··· INFORMATION SHOWN

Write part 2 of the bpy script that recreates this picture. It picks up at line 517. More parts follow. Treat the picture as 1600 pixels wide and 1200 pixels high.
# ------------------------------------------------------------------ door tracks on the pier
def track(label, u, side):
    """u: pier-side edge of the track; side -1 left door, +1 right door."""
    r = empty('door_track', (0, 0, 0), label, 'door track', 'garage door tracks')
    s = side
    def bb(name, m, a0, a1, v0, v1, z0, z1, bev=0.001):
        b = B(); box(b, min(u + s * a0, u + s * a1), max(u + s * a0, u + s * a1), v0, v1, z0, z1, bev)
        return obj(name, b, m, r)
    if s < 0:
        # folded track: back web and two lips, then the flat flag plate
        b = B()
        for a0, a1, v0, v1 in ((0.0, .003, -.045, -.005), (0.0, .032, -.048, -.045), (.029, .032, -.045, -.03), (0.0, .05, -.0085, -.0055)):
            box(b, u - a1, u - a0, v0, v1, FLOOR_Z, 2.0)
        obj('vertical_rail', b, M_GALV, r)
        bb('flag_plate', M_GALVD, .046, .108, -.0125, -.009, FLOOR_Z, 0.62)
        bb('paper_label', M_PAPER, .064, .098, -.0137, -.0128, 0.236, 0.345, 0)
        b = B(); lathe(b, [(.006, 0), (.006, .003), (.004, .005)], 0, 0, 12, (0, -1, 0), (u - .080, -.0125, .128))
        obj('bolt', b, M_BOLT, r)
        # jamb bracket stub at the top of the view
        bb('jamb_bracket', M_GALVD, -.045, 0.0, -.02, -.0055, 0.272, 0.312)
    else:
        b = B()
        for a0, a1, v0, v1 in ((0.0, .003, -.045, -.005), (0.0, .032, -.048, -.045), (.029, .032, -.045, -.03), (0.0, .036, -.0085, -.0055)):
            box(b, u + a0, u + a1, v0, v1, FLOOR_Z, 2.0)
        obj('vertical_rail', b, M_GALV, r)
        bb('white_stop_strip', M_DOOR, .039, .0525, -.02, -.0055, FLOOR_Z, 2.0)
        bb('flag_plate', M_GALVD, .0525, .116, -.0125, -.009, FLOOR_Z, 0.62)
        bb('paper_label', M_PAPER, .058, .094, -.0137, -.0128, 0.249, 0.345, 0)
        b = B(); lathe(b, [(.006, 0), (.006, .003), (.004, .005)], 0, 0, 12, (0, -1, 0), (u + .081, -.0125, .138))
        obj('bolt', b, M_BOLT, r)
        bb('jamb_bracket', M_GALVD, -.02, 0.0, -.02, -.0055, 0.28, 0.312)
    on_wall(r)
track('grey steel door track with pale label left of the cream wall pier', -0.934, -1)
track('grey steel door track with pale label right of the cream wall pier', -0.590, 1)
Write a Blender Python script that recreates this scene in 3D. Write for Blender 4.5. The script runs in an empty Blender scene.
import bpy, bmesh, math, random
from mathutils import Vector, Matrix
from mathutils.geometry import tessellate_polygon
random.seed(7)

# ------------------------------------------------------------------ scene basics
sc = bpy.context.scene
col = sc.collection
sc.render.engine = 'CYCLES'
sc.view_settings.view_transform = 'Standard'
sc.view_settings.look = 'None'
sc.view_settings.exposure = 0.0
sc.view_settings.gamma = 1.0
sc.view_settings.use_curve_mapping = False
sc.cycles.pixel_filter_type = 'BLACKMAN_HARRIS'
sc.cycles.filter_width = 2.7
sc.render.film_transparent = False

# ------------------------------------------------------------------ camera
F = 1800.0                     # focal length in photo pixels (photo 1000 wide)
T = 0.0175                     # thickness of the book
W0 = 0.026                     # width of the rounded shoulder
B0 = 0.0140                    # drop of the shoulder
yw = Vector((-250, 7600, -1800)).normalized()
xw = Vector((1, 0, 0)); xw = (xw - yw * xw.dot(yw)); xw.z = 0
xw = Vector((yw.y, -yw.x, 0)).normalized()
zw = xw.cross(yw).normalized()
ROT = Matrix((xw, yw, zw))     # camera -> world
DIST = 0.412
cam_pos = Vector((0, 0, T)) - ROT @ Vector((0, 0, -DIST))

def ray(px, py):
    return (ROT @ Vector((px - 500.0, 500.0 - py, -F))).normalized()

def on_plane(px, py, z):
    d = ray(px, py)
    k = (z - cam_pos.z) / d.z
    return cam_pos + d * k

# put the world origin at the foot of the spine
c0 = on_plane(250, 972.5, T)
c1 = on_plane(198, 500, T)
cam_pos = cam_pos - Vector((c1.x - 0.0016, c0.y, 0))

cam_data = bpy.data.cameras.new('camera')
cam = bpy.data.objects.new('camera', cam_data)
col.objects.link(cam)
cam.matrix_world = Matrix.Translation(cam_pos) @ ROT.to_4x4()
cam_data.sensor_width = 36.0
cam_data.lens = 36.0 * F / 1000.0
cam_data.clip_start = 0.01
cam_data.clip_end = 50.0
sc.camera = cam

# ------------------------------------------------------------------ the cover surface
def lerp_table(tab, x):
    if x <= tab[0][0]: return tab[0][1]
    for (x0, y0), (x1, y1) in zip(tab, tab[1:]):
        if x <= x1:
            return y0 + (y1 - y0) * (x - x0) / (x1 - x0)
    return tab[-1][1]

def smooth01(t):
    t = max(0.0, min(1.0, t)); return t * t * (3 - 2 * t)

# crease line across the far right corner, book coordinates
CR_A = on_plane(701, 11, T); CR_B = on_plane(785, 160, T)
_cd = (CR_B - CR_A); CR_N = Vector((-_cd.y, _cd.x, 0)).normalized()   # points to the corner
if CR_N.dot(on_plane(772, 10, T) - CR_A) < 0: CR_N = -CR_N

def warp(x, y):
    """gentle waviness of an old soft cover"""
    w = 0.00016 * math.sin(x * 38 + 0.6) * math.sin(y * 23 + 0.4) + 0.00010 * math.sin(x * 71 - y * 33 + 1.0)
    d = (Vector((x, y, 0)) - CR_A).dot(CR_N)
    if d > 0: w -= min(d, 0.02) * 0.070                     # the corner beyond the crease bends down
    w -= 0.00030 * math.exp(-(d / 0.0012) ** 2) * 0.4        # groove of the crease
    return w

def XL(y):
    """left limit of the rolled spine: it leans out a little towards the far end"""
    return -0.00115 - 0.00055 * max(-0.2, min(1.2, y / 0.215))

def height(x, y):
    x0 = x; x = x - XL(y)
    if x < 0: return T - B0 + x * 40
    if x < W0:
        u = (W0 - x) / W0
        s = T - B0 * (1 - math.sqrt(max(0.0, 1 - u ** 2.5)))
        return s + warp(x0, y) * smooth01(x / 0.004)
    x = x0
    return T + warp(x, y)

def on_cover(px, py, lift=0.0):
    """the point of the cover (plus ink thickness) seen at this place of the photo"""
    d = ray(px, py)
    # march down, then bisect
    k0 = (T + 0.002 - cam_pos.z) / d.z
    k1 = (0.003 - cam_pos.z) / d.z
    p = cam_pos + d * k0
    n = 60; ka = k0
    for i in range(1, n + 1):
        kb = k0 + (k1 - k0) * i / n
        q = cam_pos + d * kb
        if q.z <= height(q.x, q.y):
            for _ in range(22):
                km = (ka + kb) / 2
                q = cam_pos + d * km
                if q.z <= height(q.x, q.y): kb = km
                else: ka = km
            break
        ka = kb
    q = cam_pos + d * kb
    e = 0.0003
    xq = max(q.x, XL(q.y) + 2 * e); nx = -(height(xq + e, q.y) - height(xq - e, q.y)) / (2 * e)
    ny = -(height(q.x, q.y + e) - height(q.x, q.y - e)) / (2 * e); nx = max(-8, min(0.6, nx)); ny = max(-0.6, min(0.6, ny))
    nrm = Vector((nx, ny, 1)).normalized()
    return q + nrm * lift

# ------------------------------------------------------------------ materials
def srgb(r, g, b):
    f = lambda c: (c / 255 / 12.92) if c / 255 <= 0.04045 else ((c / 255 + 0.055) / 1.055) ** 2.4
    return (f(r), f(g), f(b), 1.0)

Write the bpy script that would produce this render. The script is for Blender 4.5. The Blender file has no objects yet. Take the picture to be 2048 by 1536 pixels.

······

- [PROBLEM] Taking the records above, retype every line from the one with "Write a Blender" down to the one with "sc.render.film_transparent = False", exactly and with nothing else.

- [WRITTEN ANSWER]
Write a Blender Python script that recreates this scene in 3D. Write for Blender 4.5. The script runs in an empty Blender scene.
import bpy, bmesh, math, random
from mathutils import Vector, Matrix
from mathutils.geometry import tessellate_polygon
random.seed(7)

# ------------------------------------------------------------------ scene basics
sc = bpy.context.scene
col = sc.collection
sc.render.engine = 'CYCLES'
sc.view_settings.view_transform = 'Standard'
sc.view_settings.look = 'None'
sc.view_settings.exposure = 0.0
sc.view_settings.gamma = 1.0
sc.view_settings.use_curve_mapping = False
sc.cycles.pixel_filter_type = 'BLACKMAN_HARRIS'
sc.cycles.filter_width = 2.7
sc.render.film_transparent = False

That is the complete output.